As eleições de 2014 e 2018, no entanto, só intensificaram essa disputa porque formaram a atual legislatura, que ele chama de "uma das mais conservadoras da história do país". "É um grupo relativamente pequeno, mas que é capaz de fazer bastante barulho, o que explica por que esses projetos não conseguem avançar no Congresso Nacional".

Mas, além da atuação da bancada evangélica, que é uma minoria que trabalha abertamente contra essas temáticas, há uma maioria silenciosa, percebe o pesquisador, que prefere não agir contra nem a favor da comunidade LGBTQIA+.

"Casamento entre pessoas do mesmo sexo e educação sexual nas escolas, por exemplo, são temas vistos por uma fatia considerável do eleitorado como polêmicos", fala. "Muitos parlamentares se abstêm de discutir essas propostas por medo que isso tenha impacto negativo em seus desempenhos eleitorais, então eles não querem se posicionar a respeito porque isso tem custo político muito alto".

A professora Ligia Fabris, no entanto, pondera que o Brasil tem tendências conservadoras que vêm da própria população. "Não adianta culpar apenas quem está na política porque eles estão respondendo a um conjunto de eleitores que deu aos eleitos esse poder de agir ou não".

Mudança virá com parlamento mais diverso

Neste ano, Brasil tem chances de aumentar o número de parlamentares LGBTQIA+ no Congresso e eleger pela primeira vez uma mulher trans como deputada federal.

"A eleição de pessoas LGBTQIA+ é uma resposta à inércia do Congresso.

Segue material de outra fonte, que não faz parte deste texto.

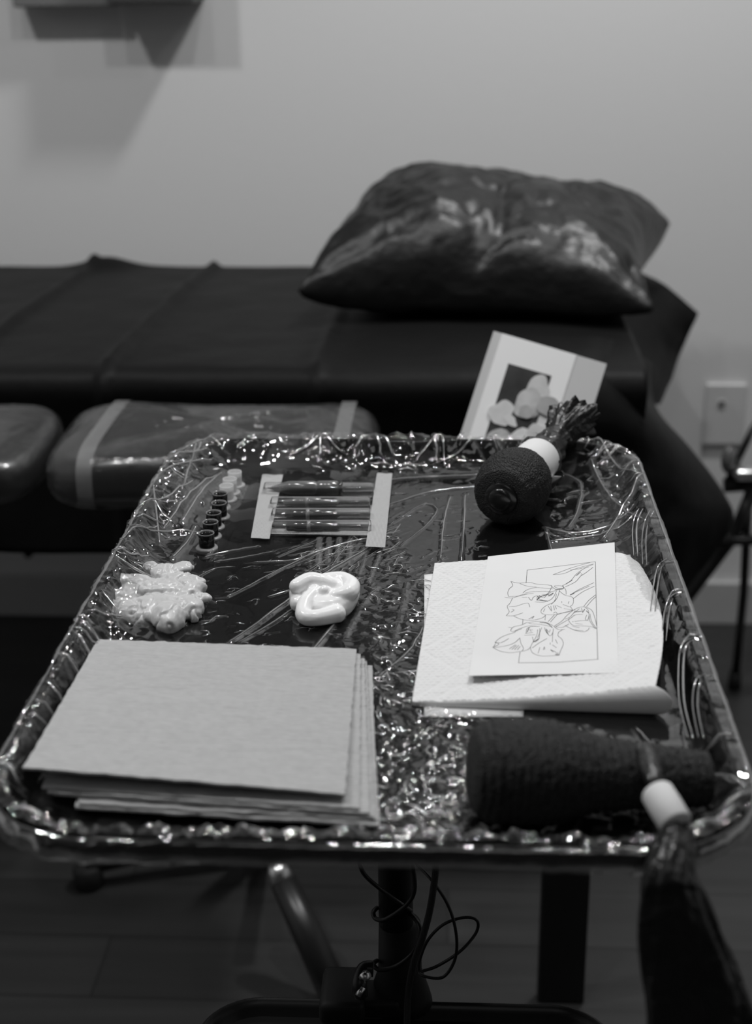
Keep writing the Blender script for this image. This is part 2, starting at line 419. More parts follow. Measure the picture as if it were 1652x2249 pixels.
# the black disposable sheet over the bed: cross-section over Y, swept in X, with pressed folds
def sheet_profile(s):
    """s metres from the back edge; returns (y, z)"""
    L1 = BY1-BY0
    if s < 0: return BY1+0.012, BZ+0.002+s
    if s < L1: return BY1-s, BZ+0.004+0.004*math.sin(s*5)
    t = s-L1; R = 0.03
    if t < R*1.57:
        a = t/R; return BY0-R*math.sin(a)*0.9, BZ+0.004-R*(1-math.cos(a))
    t -= R*1.57
    return BY0-0.9*R+min(t, 0.12)*0.32, BZ+0.004-R-t
nu, nv = 260, 110
folds = [  # two points each on the bed top (pixel of the photo -> bed plane), fold height
    (at(475, 588, BZ), at(235, 812, BZ), 0.009), (at(200, 600, BZ), at(0, 742, BZ), 0.008), (at(745, 700, BZ), at(705, 800, BZ), 0.005)]
Pv = []; smax = (BY1-BY0)+0.29; SX1 = BX1+0.012
for i in range(nu):
    x = BX0-0.01+(SX1-BX0+0.01)*i/(nu-1)
    for j in range(nv):
        s = -0.14+(smax+0.14)*j/(nv-1)
        y, z = sheet_profile(s)
        hh = 0.0
        for (A, B, H) in folds:
            yy = max(min(y, A.y), B.y)
            t = (A.y-yy)/(A.y-B.y); xf = A.x+(B.x-A.x)*t
            dx = (x-xf); hh += 1.25*H*math.exp(-(dx/0.0085)**2)
        wz = 0.004*fbm(x*3.2, s*4.0, 3.0)
        if s > BY1-BY0:
            y -= hh + wz*1.5 + 0.004*math.sin(x*9+2*s); z += 0.0
            if s > BY1-BY0+0.2: z += 0.02*fbm(x*1.6, 7.0)
        elif s < 0: y += abs(wz)
        else: z += hh+abs(wz)+(0.018*math.exp(-((x+0.60)/0.05)**2-((y-2.45)/0.03)**2))
        Pv.append(Vector((x, y, z)))
mb = MB(); mb.add(Pv, grid_faces(nu, nv))
# right end: a corner flap and the long point that hangs over the foot of the bed
def strip(rows, cols_=26, amp=0.004, seed=0.0):
    """rows: lists of (px,py,Y) control points, swept smoothly"""
    R = [smoothpath([atY(*q) for q in r], 8) for r in rows]
    n = len(R[0]); C = []
    for k in range(n): C.append(smoothpath([r[k] for r in R], 8))
    V = []; nu_, nv_ = n, len(C[0])
    for i in range(nu_):
        for j in range(nv_):
            q = C[i][j].copy(); q.y += amp*fbm(q.x*12+seed, q.z*12, seed); V.append(q)
    return V, grid_faces(nu_, nv_)
V, Fc = strip([[(1375, 585, 2.42), (1460, 625, 2.40), (1534, 688, 2.36)],
               [(1370, 690, 2.20), (1440, 730, 2.28), (1500, 765, 2.34)],
               [(1340, 760, 2.02), (1420, 800, 2.18), (1478, 825, 2.30)],
               [(1330, 830, 1.90), (1400, 865, 2.08), (1448, 888, 2.26)]], amp=0.02, seed=2.0)
mb.add(V, Fc)
def onbed(px, py, lift=0.012): return (px, py, at(px, py, BZ+lift).y)
V, Fc = strip([[onbed(1090, 735), onbed(1240, 738), onbed(1340, 745), (1432, 800, 2.08)],
               [onbed(1090, 785), onbed(1240, 785), (1350, 800, 1.86), (1440, 893, 1.98)],
               [(1095, 850, 1.765), (1260, 850, 1.765), (1400, 905, 1.80), (1520, 990, 1.95)],
               [(1100, 1010, 1.765), (1300, 1020, 1.765), (1470, 1060, 1.82), (1592, 1088, 1.94)],
               [(1120, 1120, 1.77), (1320, 1150, 1.77), (1490, 1160, 1.83), (1608, 1150, 1.94)],
               [(1150, 1220, 1.79), (1340, 1250, 1.79), (1460, 1265, 1.84), (1540, 1250, 1.92)],
               [(1180, 1300, 1.81), (1340, 1325, 1.82), (1420, 1330, 1.86), (1488, 1318, 1.91)]], amp=0.012, seed=9.0)
mb.add(V, Fc)
bs = mb.build('bed_sheet', M_sheet)
tag(bs, 'black disposable plastic sheet with pressed folds draped over the treatment bed', 'sheet')
sm = bs.modifiers.new('t', 'SOLIDIFY'); sm.thickness = 0.0008

# ------------------------------------------------------------------ pillow in black plastic
cf = [atY(652, 642, 2.00), atY(1440, 682, 1.98), atY(1474, 490, 2.36), atY(822, 436, 2.36)]  # FL, FR, BR, BL
def pillow_pt(u, v, top):
    ub, vb = (u+1)/2, (v+1)/2
    base = (cf[0]*(1-ub)+cf[1]*ub)*(1-vb)+(cf[3]*(1-ub)+cf[2]*ub)*vb
    ctr = (cf[0]+cf[1]+cf[2]+cf[3])/4
    # edges bow inwards between the four corners
    pin = 0.045*((1-u*u)*abs(v)**3) ; pin2 = (0.035 if u > 0 else 0.012)*((1-v*v)*abs(u)**3)
    base = base+Vector(((-pin2)*(1 if u > 0 else -1), (-pin)*(1 if v > 0 else -1), 0))
    k = (max(0, 1-abs(u)**3.2)*max(0, (1-v**2)))**0.40
    zc = base.z
    if top:
        q = base+Vector((0, 0, 0.100*k*(1+.16*math.exp(-((u+.5)/.4)**2-((v-.1)/.6)**2))))
    else:
        zb = BZ+0.006
        q = base+Vector((0, 0, -k**0.8*max(0, base.z-zb)))
    w = k**0.5
    n1 = 0.010*fbm(u*2.4+5, v*2.4, 1.0 if top else 8.0)+0.004*fbm(u*7, v*4, 3.0)
    crease = -0.010*math.exp(-((u-0.02+0.10*v)/0.035)**2)*math.exp(-((v+0.25)/0.6)**2)
    # radiating puckers from the corners
    pk = 0.0
    for (cu, cv) in ((-1, -1), (1, -1), (1, 1), (-1, 1)):
        r = math.hypot(u-cu, v-cv); an = math.atan2(v-cv, u-cu)
        pk += 0.006*math.sin(an*11+cu)*math.exp(-(r/0.55)**2)*min(1, r*4)
    q.z += (n1+(crease if top else 0)+pk)*w*(1 if top else -0.6)
    q.z += (0.012*abs(fbm(u*1.6+2, v*1.3+7, 2.0, 2))-0.004-0.008*max(0, 1-abs(fbm(u*2.2, v*1.1, 11.0, 1))*9))*w*(1/(1+math.exp((v-.15)*9))) if top else 0
    # front face dent
    if top: q.z -= 0.016*math.exp(-((u+0.02)/0.10)**2-((v+0.78)/0.16)**2)
    return q
n = 90; tt = [Vector(pillow_pt(-1+2*i/(n-1), -1+2*j/(n-1), True)) for i in range(n) for j in range(n)]
bb = [Vector(pillow_pt(-1+2*i/(n-1), -1+2*j/(n-1), False)) for i in range(n) for j in range(n)]
mb = MB(); mb.add(tt, [q[::-1] for q in grid_faces(n, n)]); mb.add(bb, grid_faces(n, n))
o = mb.build('pillow', M_pillow); tag(o, 'puffy pillow covered in shiny black plastic on the treatment bed', 'pillow')
bm = bmesh.new(); bm.from_mesh(o.data); bmesh.ops.remove_doubles(bm, verts=bm.verts, dist=0.0006); bm.to_mesh(o.data); bm.free()
for q in o.data.polygons: q.use_smooth = True
me = o.data

# ------------------------------------------------------------------ wrapped armrests
def armrest(x0, x1, y0, y1, z, label, name='armrest', tapes=()):
    cx_, cy_ = (x0+x1)/2, (y0+y1)/2
    rt = root(name, (cx_, cy_, 0), label, 'armrest', None)
    def cush(off, hz):
        V = []; nu_, nv_ = 56, 28
        hx, hy = (x1-x0)/2+off, (y1-y0)/2+off
        for i in range(nu_):
            a = 2*math.pi*i/nu_
            for j in range(nv_):
                b_ = -math.pi/2+math.pi*j/(nv_-1)
                e = lambda t, p_: math.copysign(abs(t)**p_, t)
                r = e(math.cos(b_), 0.35)
                V.append(Vector((cx_+hx*e(math.cos(a), 0.45)*r, cy_+hy*e(math.sin(a), 0.45)*r, z-hz+ (hz+off)*e(math.sin(b_), 0.7)
                                 + 0.004*math.sin(a*3))))
        Fq = [(i*nv_+j, ((i+1) % nu_)*nv_+j, ((i+1) % nu_)*nv_+j+1, i*nv_+j+1) for i in range(nu_) for j in range(nv_-1)]
        return V, Fq
    V, Fq = cush(0, 0.036); link('cushion', V, Fq, M_cush, rt)
    V, Fq = cush(0.004, 0.036)
    V = [v+Vector((0, 0, 0.003*fbm(v.x*18, v.y*18, v.z*20))) for v in V]
    link('clear_wrap', V, Fq, M_wrap, rt)
    for tx in tapes:
        vs = []; pr = []
        for k in range(25):
            b_ = math.pi*(-0.18+1.18*k/24)
            e = lambda t, p_: math.copysign(abs(t)**p_, t)
            yy = cy_-(e(math.cos(b_), 0.35))*((y1-y0)/2+0.0055); zz = z-0.036+0.0405*e(math.sin(b_), 0.7)
            pr.append((yy, zz))
        for (yy, zz) in pr: vs += [Vector((tx-0.009, yy, zz)), Vector((tx+0.009, yy, zz))]
        link('tape_band', vs, [(2*k, 2*k+1, 2*k+3, 2*k+2) for k in range(24)], M_bandtape, rt)
    return rt, cx_, cy_
M_cush = mat('black_vinyl', 0.02, 0.35, spec=0.5, coat=0.3)
M_bandtape = mat('clear_band_tape', 0.40, 0.5, alpha=0.30)
rt, ax, ay = armrest(-0.462, -0.088, 1.47, 1.70, 0.712, 'dark cushioned armrest wrapped in clear film with two tape bands, left of the photo card',
                     tapes=(-0.405, -0.125))
mb = MB(); mb.tube([(ax, ay, 0.64), (ax, ay+0.02, 0.3), (-0.262, 1.75, 0.06)], 0.016, 14); mb.build('post', M_black, rt)
hub = Vector((-0.258, 1.74, 0.05))
mb = MB(); mb.lathe([(0, 0.03), (0.05, 0.026), (0.07, 0.018)], (hub.x, hub.y, 0.03), (0, 0, 1), 24); mb.build('hub', M_black, rt)
e1 = at(192, 1905, 0.03)
mb = MB(); mb.tube([hub, hub.lerp(e1, 0.5)+Vector((0, 0, 0.006)), e1], [0.016, 0.013, 0.011], 12); l_ = mb.build('leg', M_black, rt)
mb = MB(); mb.lathe([(0, 0.016), (0.004, 0.021), (0.03, 0.021), (0.034, 0.016)], (e1.x, e1.y, 0.0), (0, 0, 1), 20); mb.build('foot', M_rubber, l_)
s0, s1, s2 = at(602, 1893, 0.16), at(622, 1935, 0.14), at(745, 2200, 0.02)
mb = MB(); mb.tube([hub+Vector((0, -0.01, 0.0)), s0.lerp(hub, 0.1)], 0.012, 12); mb.tube([s1, s1.lerp(s2, 0.5), s2], [0.017, 0.019, 0.021], 14); l_ = mb.build('leg', M_black, rt)
mb = MB(); mb.tube([s0, s0.lerp(s1, 0.4), s1.lerp(s2, 0.02)], [0.008, 0.0145, 0.0145], 16); mb.build('chrome_sleeve', M_chrome, l_)
e3 = Vector((-0.30, 2.02, 0.03)); mb = MB(); mb.tube([hub, e3], [0.016, 0.011], 12); mb.build('leg', M_black, rt)

rt, ax, ay = armrest(-0.86, -0.485, 1.50, 1.73, 0.70, 'dark cushion wrapped in clear film cut off by the left edge', 'armrest')
mb = MB(); mb.tube([(ax-0.1, ay, 0.64), (ax-0.1, ay, 0.0)], 0.018, 14); mb.build('post', M_black, rt)

# post with a low ledge behind the tray that carries the photo card
p0 = at(1228, 2205, 0.0)
rt = root('card_stand', (p0.x, p0.y, 0), 'wide flat black upright standing on the floor behind the tray, below the photo card', 'stand')
mb = MB(); mb.box((p0.x+0.002, p0.y+0.01, 0.30), (0.058, 0.02, 0.60), 0.003); mb.build('upright', M_blackm, rt, smooth=False)
mb = MB(); mb.box((p0.x-0.02, p0.y+0.02, 0.606), (0.24, 0.07, 0.012), 0.003); mb.build('ledge', M_blackm, rt, smooth=False)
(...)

Não dá mais para depender do apoio dos simpatizantes, é importante que a gente se faça representar pelos nossos representantes", acredita Gustavo Gomes da Costa.

Paulo Iotti concorda, mas pondera que, se eleitas, vão enfrentar muitos desafios, a começar pela falta de apoio. Ele lembra o que aconteceu com parlamentares como Jean Wyllys, que foi vítima de homofobia dezenas de vezes durante seu mandato, a ponto de renunciar do cargo. Nas palavras de Iotti, ele "acabou escanteado no Congresso". E o temor é que isso se repita.